DATA LINES
(begin)

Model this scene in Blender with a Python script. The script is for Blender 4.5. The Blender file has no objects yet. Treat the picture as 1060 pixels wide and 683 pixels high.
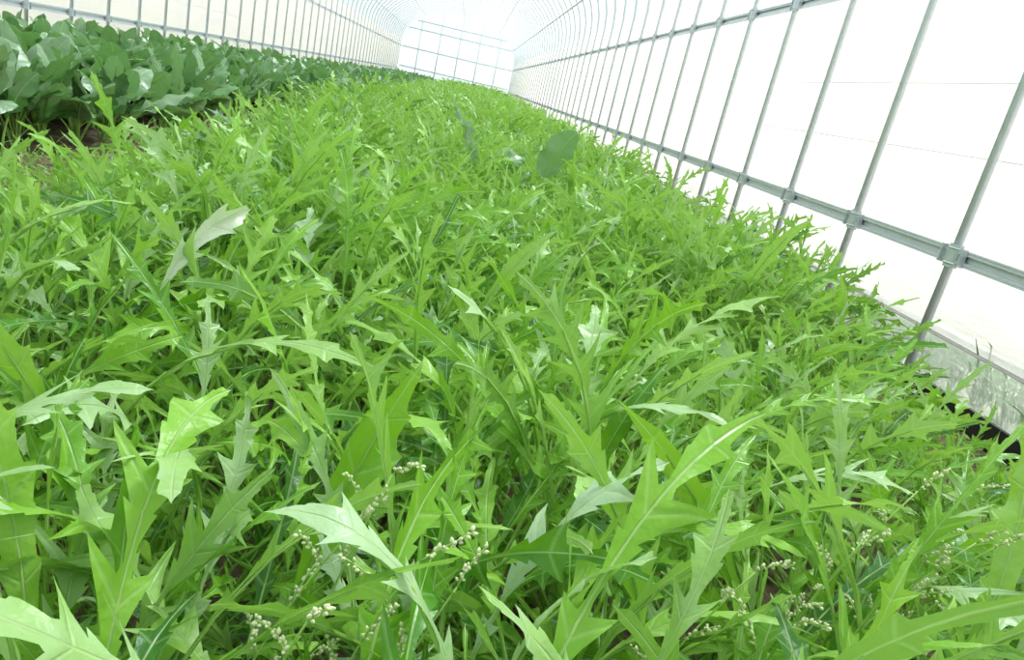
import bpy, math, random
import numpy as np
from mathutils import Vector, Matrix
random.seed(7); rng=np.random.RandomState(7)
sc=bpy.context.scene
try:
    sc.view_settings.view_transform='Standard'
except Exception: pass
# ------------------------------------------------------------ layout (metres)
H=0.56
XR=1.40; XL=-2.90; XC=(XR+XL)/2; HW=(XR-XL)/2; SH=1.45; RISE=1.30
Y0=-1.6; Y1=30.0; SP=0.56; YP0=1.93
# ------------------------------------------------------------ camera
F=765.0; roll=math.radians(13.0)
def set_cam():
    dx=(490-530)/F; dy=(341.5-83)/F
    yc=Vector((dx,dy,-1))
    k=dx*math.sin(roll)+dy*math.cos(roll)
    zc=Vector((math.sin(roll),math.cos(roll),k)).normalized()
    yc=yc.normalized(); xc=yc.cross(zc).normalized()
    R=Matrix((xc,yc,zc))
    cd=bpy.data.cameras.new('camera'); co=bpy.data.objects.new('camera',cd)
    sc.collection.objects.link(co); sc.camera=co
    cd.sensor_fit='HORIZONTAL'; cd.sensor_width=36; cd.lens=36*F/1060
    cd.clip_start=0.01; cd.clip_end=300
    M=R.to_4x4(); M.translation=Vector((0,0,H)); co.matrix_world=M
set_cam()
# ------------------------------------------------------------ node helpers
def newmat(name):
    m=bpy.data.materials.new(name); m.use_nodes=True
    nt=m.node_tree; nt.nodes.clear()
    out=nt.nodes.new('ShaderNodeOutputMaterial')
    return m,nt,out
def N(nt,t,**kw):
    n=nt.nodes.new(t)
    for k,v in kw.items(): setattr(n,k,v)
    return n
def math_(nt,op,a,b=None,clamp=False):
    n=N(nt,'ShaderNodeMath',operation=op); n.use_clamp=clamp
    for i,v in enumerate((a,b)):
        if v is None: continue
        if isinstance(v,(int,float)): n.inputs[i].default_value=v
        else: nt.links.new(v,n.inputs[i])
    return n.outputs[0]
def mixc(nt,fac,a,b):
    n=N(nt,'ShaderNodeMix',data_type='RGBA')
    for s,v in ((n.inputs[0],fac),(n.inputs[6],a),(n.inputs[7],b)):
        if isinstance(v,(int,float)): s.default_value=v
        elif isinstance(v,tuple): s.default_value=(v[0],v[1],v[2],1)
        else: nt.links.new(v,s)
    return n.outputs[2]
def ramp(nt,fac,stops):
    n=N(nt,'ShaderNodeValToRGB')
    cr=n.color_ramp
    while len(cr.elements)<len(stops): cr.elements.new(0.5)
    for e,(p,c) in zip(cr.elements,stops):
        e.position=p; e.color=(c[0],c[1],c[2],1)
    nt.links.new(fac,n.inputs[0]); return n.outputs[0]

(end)

TASK INSTRUCTIONS
Omit the pictures and output all of the other material exactly.

EXERCISE ANSWER
Model this scene in Blender with a Python script. The script is for Blender 4.5. The Blender file has no objects yet. Treat the picture as 1060 pixels wide and 683 pixels high.
import bpy, math, random
import numpy as np
from mathutils import Vector, Matrix
random.seed(7); rng=np.random.RandomState(7)
sc=bpy.context.scene
try:
    sc.view_settings.view_transform='Standard'
except Exception: pass
# ------------------------------------------------------------ layout (metres)
H=0.56
XR=1.40; XL=-2.90; XC=(XR+XL)/2; HW=(XR-XL)/2; SH=1.45; RISE=1.30
Y0=-1.6; Y1=30.0; SP=0.56; YP0=1.93
# ------------------------------------------------------------ camera
F=765.0; roll=math.radians(13.0)
def set_cam():
    dx=(490-530)/F; dy=(341.5-83)/F
    yc=Vector((dx,dy,-1))
    k=dx*math.sin(roll)+dy*math.cos(roll)
    zc=Vector((math.sin(roll),math.cos(roll),k)).normalized()
    yc=yc.normalized(); xc=yc.cross(zc).normalized()
    R=Matrix((xc,yc,zc))
    cd=bpy.data.cameras.new('camera'); co=bpy.data.objects.new('camera',cd)
    sc.collection.objects.link(co); sc.camera=co
    cd.sensor_fit='HORIZONTAL'; cd.sensor_width=36; cd.lens=36*F/1060
    cd.clip_start=0.01; cd.clip_end=300
    M=R.to_4x4(); M.translation=Vector((0,0,H)); co.matrix_world=M
set_cam()
# ------------------------------------------------------------ node helpers
def newmat(name):
    m=bpy.data.materials.new(name); m.use_nodes=True
    nt=m.node_tree; nt.nodes.clear()
    out=nt.nodes.new('ShaderNodeOutputMaterial')
    return m,nt,out
def N(nt,t,**kw):
    n=nt.nodes.new(t)
    for k,v in kw.items(): setattr(n,k,v)
    return n
def math_(nt,op,a,b=None,clamp=False):
    n=N(nt,'ShaderNodeMath',operation=op); n.use_clamp=clamp
    for i,v in enumerate((a,b)):
        if v is None: continue
        if isinstance(v,(int,float)): n.inputs[i].default_value=v
        else: nt.links.new(v,n.inputs[i])
    return n.outputs[0]
def mixc(nt,fac,a,b):
    n=N(nt,'ShaderNodeMix',data_type='RGBA')
    for s,v in ((n.inputs[0],fac),(n.inputs[6],a),(n.inputs[7],b)):
        if isinstance(v,(int,float)): s.default_value=v
        elif isinstance(v,tuple): s.default_value=(v[0],v[1],v[2],1)
        else: nt.links.new(v,s)
    return n.outputs[2]
def ramp(nt,fac,stops):
    n=N(nt,'ShaderNodeValToRGB')
    cr=n.color_ramp
    while len(cr.elements)<len(stops): cr.elements.new(0.5)
    for e,(p,c) in zip(cr.elements,stops):
        e.position=p; e.color=(c[0],c[1],c[2],1)
    nt.links.new(fac,n.inputs[0]); return n.outputs[0]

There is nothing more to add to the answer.